The brutal campaign of kidnapping and murder spanned decades and involved six South American military dictatorships.

by LibertiesEU

An Italian court on Monday sentenced 24 people to life in prison for participating in Operation Condor, a campaign of political repression and terror that gripped much of South America between 1968 and 1989.

The trial was the first of its kind in Europe and focused on the deaths of 43 people, including 23 Italian citizens. All but one of the 24 defendants was convicted in absentia, and they include former Peruvian President Francisco Morales Bermúdez and former Uruguayan Foreign Minister Juan Carlos Blanco.

They stood trial over the disappearance or death of 43 victims, but the total number of people who were disappeared or murdered during Operation Condor could be as high as 60,000. Hard evidence from government databases confirms that at least 496 political opponents were kidnapped and assassinated during Operation Condor.

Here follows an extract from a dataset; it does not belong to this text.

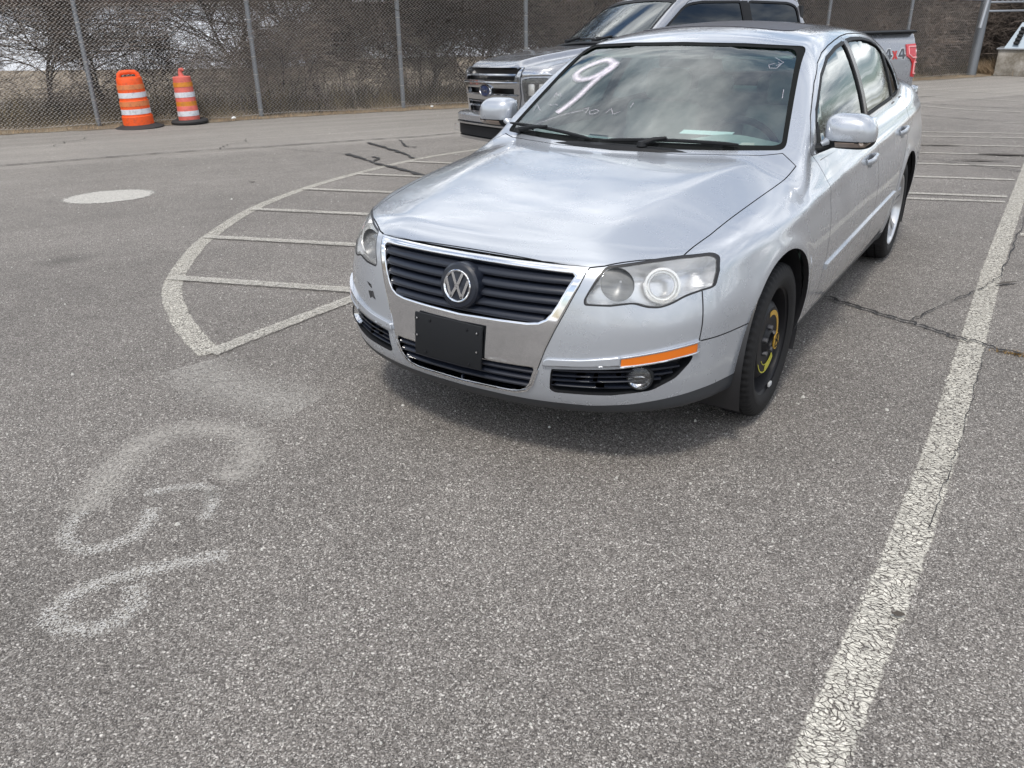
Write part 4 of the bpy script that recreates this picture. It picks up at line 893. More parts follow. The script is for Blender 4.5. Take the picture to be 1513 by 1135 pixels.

Thanks to the declassification of documents, we now know that many victims were killed in shocking ways. Perhaps most chilling are accounts of so-called death flights, when victims were drugged and thrown from airplanes into the ocean, with their stomachs split open to ensure that they either sank or were eaten by sharks.

Justice at long last

But the families of the victims never gave up hope that justice would one day be served.

Prosecutors working the case did so under the precedent of “universal justice,” which was established in London in 2000 with the arrest of former Chilean dictator Augusto Pinochet – a chief mastermind of Operation Condor.

Although the crimes took place during the 1970s and 1980s, newly available documents gave Italian prosecutors enough evidence to proceed with charges against the two dozen former high-ranking government officials.

I have to stress how much effort everybody involved put into the case,” said Arturo Salerni, a lawyer who worked on the case and the president of Liberties member CILD. “Primarily I’m referring to the Italian Ministry of Justice, the organizations of families of the victims, which made important contributions, and finally by many jurists and researchers. Thanks to these efforts the truth has been made public.”

After decades of impunity, the families of the victims now have some degree of justice, some sense of closure to one of recent histories darkest and most heinous periods.